In the past, the first mathematics course that appeared on the “radar screens” of the traditional, and the most math-intensive, quantitative disciplines (physics, chemistry, and engineering) was calculus. The introductory courses they offered were all calculus-based and so any course below calculus did not directly serve their needs. At most colleges today, these departments, especially physics and chemistry, offer non-calculus-based versions of their introductory courses to far larger audiences than those who take the calculus-based courses. As a result, what students bring from precalculus and college algebra courses – and what they don’t bring – is now a growing concern to the faculty in these other disciplines. The other quantitative disciplines represented in the Curriculum Foundations project, fields such as the life sciences, business, economics, and technology, typically require less mathematics of their students, so that courses at the college algebra and precalculus level are the primary mathematical interest of the faculty in these areas.

There was a high degree of convergence of philosophy in the recommendations from all the disciplines, including the need

1. to emphasis conceptual understanding over rote manipulation,

2. to emphasize realistic problem solving via mathematical modeling,

3. for the use of data, particularly statistics, which is an important mathematical area for virtually every discipline,

4. for the routine use of technology, though almost every other disciplines views spreadsheets such as Excel as the technology of choice.

Some of the points made by the physicists include:

  • Development of problem solving skills is a critical aspect of a mathematics education.”
  • Courses should cover fewer topics and place increased emphasis on increasing the confidence and competence that students have with the most fundamental topics.”
  • “Students need conceptual understanding first, and some comfort in using basic skills; then a deeper approach and more sophisticated skills become meaningful.
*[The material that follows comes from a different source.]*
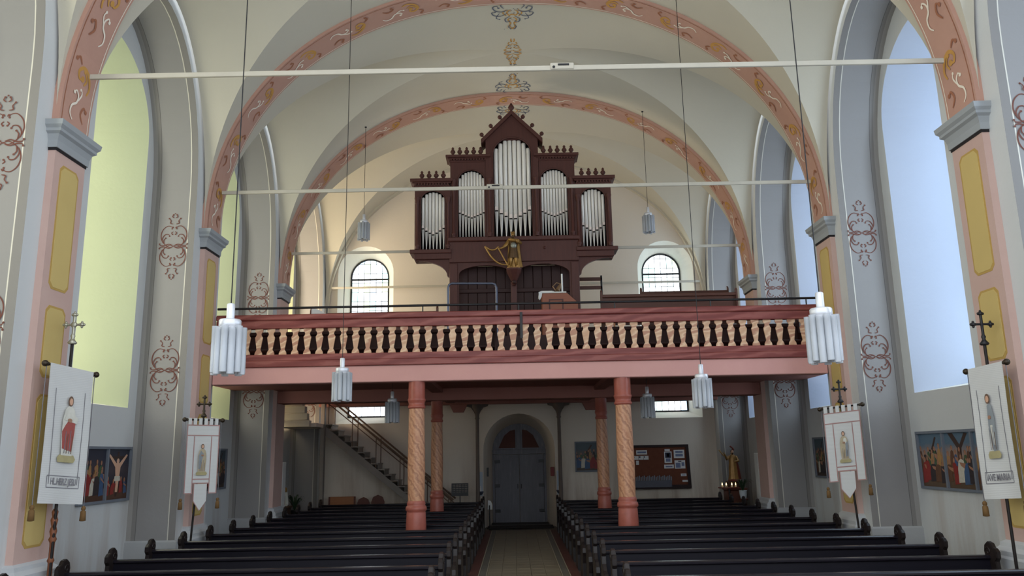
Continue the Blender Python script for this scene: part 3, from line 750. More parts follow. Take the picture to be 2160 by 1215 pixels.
def pipes(ox0, ox1, oz0, zs, rise, n, m_out, m_in, d):
    c = (ox0 + ox1) / 2; h = (ox1 - ox0) / 2; w = 2 * h / n
    for i in range(n):
        x = ox0 + (i + .5) * w; q = abs(x - c) / h; top = zs + rise * math.sqrt(max(0, 1 - q * q)) - .015
        mz = m_in + (m_out - m_in) * q ** 1.2; r = w * .46; y = OY + d + .06 + r + .03
        m = MB(); m.lathe([(r * .18, oz0 + .005), (r * .97, mz - .05), (r, mz - .05), (r, top - .02), (r * .96, top), (r * .8, top)], (x, y, 0), 12); p = part('pipe', m, M_PIPE, org)
        m = MB(); m.bbox(x - r * .72, x + r * .72, y - r * 1.06, y - r * .6, mz, mz + w * .85, .006); part('mouth', m, M_MOUTH, p)
        m = MB(); m.box(x - r * .70, x + r * .70, y - r * 1.0, y - r * .6, mz - .035, mz); part('mouth_slot', m, M_VOID, p)
CW = .53
tower(OX - .72, OX + .71, 7.97, 10.80, OX - CW, OX + CW, 7.99, 10.30, .50, 0)
pipes(OX - CW + .02, OX + CW - .02, 7.99, 10.30, .50, 8, 8.80, 8.50, 0)
for s in (-1, 1):
    a, b_ = sorted((OX + s * .72, OX + s * 1.69)); p0, p1 = sorted((OX + s * .74, OX + s * 1.50))
    tower(a, b_, 7.97, 10.14, p0, p1, 7.99, 9.55, .35, .04); pipes(p0 + .015, p1 - .015, 7.99, 9.55, .35, 9, 8.74, 8.58, .04)
    a, b_ = sorted((OX + s * 1.69, OX + s * 2.65)); p0, p1 = sorted((OX + s * 1.82, OX + s * 2.50))
    tower(a, b_, 7.66, 9.41, p0, p1, 7.68, 9.02, .30, .02); pipes(p0 + .015, p1 - .015, 7.68, 9.02, .30, 7, 8.33, 8.12, .02)
# cornices with dentils and bud finials
def cornice(x0, x1, z0, z1, d):
    m = MB()
    for k, (o, a, b_) in enumerate(((.02, 0, .25), (.06, .45, .62), (.11, .62, 1.0))):
        m.bbox(x0 - o, x1 + o, OY + d - o, OY + .53, z0 + (z1 - z0) * a, z0 + (z1 - z0) * b_, .008)
    n = int((x1 - x0) / .075)
    for i in range(n): xx = x0 + (i + .5) * (x1 - x0) / n; m.box(xx - .02, xx + .02, OY + d - .05, OY + d + .02, z0 + (z1 - z0) * .22, z0 + (z1 - z0) * .46)
    m.box(x0, x1, OY + d, OY + .53, z0 + (z1 - z0) * .2, z0 + (z1 - z0) * .47)
    return part('cornice', m, M_ORGAN, org)
def finial_row(xs_, z, d):
    for x in xs_:
        m = MB(); m.lathe([(.055, 0), (.055, .03), (.03, .05), (.045, .07), (.072, .11), (.058, .155), (.026, .185), (.04, .21), (.024, .245), (.001, .265)], (x, OY + d, z), 8); part('finial', m, M_ORGAN, org)
for s in (-1, 1):
    a, b_ = sorted((OX + s * .70, OX + s * 1.70)); cornice(a, b_, 10.12, 10.31, .04)
    finial_row([OX + s * (.86 + .19 * k) for k in range(5)], 10.31, .06)
    a, b_ = sorted((OX + s * 1.72, OX + s * 2.66)); cornice(a, b_, 9.41, 9.64, .02)
    finial_row([OX + s * (1.88 + .195 * k) for k in range(4)], 9.64, .06)
    m = MB(); m.bbox(*sorted((OX + s * 1.66, OX + s * 2.77)), OY - .08, OY + .5, 7.55, 7.66, .015); m.bbox(*sorted((OX + s * 1.66, OX + s * 2.66)), OY - .03, OY + .5, 7.40, 7.56, .01); part('side_ledge', m, M_ORGAN, org)
    # curved bracket under the side tower
    cur = [(OX + s * (1.70 + .86 * (1 - math.cos(t))), 7.40 - .40 * (1 - math.sin(t)) ) for t in [math.pi / 2 * k / 10 for k in range(11)]]
    cur = [(OX + s * (2.54 - .76 * math.cos(math.pi / 2 * k / 10)), 6.95 + .42 * math.sin(math.pi / 2 * k / 10)) for k in range(11)]
    m = MB(); m.plate([(OX + s * 1.66, 7.42)] + [(OX + s * 1.66, 6.9), (OX + s * 1.74, 6.92)] + cur + [(OX + s * 2.62, 7.34), (OX + s * 2.62, 7.42)], [], .12, yb(.05)); part('bracket', m, M_ORGAN, org)
# gable
g0, g1 = OX - .80, OX + .79
m = MB(); m.plate([(OX - .72, 10.80), (OX + .71, 10.80), (OX, 11.50)], [], .06, yb(0)); part('gable_panel', m, M_ORGAN, org)
for s in (-1, 1):
    A_, B_ = Vector((OX + s * .84, 10.74)), Vector((OX, 11.58)); d = (B_ - A_).normalized(); nn = Vector((-d.y, d.x)) * (s)
    m = MB(); m.plate([tuple(A_), tuple(B_), tuple(B_ + nn * -.0 + Vector((0, -.13))), tuple(A_ + Vector((0, -.13)))], [], .62, yb(-.08)); rk = part('gable_rake', m, M_ORGAN, org)
    for f in (.08, .38, .68):
        p = A_ + (B_ - A_) * f; m = MB(); m.sphere((p.x + s * .05, OY - .04, p.y + .07), .06, 8, 6); m.cyl((p.x, OY - .04, p.y), (p.x + s * .05, OY - .04, p.y + .07), .02, n=6); part('crocket', m, M_ORGAN, rk)
m = MB(); m.lathe([(.05, 0), (.03, .04), (.07, .08), (.09, .13), (.06, .19), (.03, .21), (.04, .23), (.001, .27)], (OX, OY, 11.55), 8); part('apex_finial', m, M_ORGAN, org)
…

Computational skill without theoretical understanding is shallow.”

The engineers emphasized:

  • “One basic function of undergraduate electrical engineering education is to provide students with the conceptual skills to formulate, develop, solve, evaluate and validate physical systems. Mathematics is indispensable in this regard. The mathematics required to enable students to achieve these skills should emphasize concepts and problem solving skills more than emphasizing the repetitive mechanics of solving routine problems. Students must learn the basic mechanics of mathematics, but care must be taken that these mechanics do not become the focus of any mathematics course. We wish our students to understand various problem-solving techniques andto know appropriate techniques to apply given a wide assortment of problems.”
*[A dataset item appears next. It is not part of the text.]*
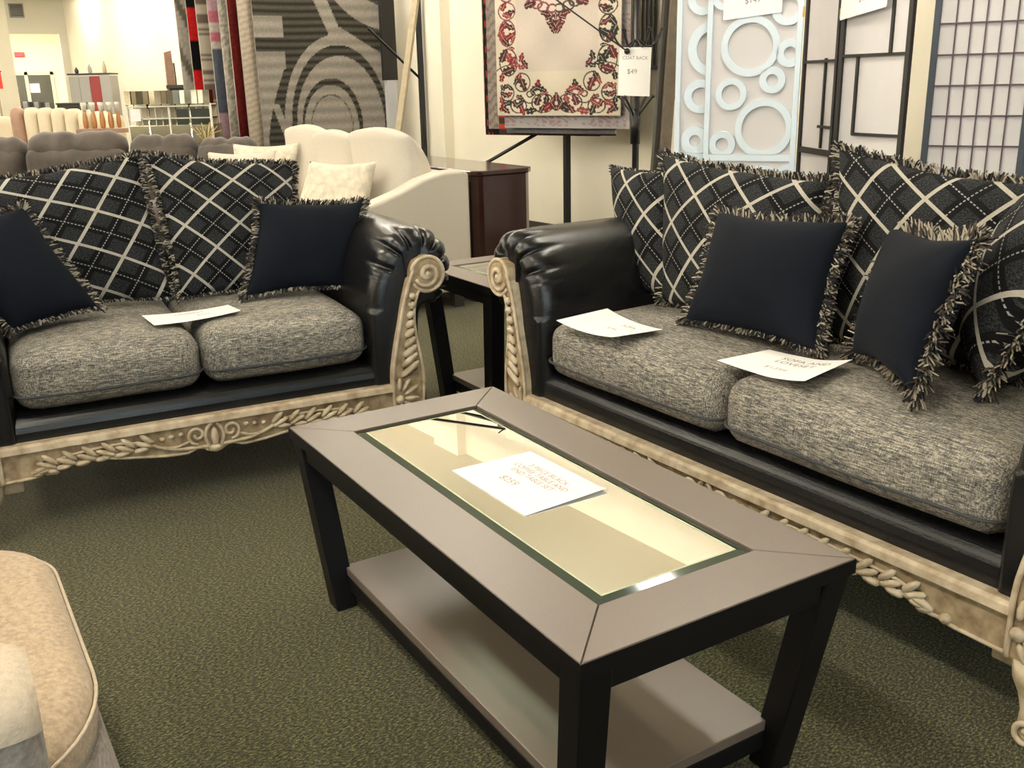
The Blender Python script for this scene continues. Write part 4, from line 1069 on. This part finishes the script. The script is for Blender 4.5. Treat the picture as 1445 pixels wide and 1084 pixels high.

Comments by business faculty included:

  • “Mathematics is an integral component of the business school curriculum. Mathematics Departments can help by stressing conceptual understanding of quantitative reasoning and enhancing critical thinking skills. Business students must be able not only to apply appropriate abstract models to specific problems but also to become familiar and comfortable with the language of and the application of mathematical reasoning. . . ”
  • “Courses should stress problem solving, with the incumbent recognition of ambiguities.”
  • “Courses should stress conceptual understanding (motivating the math with the ‘whys’ – not just the ‘hows’).”
  • “Courses should stress critical thinking.”

Leaders from business, industry, and government were brought together in the Forum on Quantitative Literacy [13]. They discussed different perspectives on the issues of the mathematical preparation of students both for today’s increasingly quantitative workplace and for the life-long ability to be effective citizens in today’s society. Sentiments that were amazingly similar to those expressed through the Curriculum Foundations project were also voiced by these representatives from business, industry, and government. Moreover, of all the mathematics courses at the undergraduate level, the one that was proposed as most appropriate: college algebra – it has the greatest enrollment and potentially affects the students who most need that kind of experience.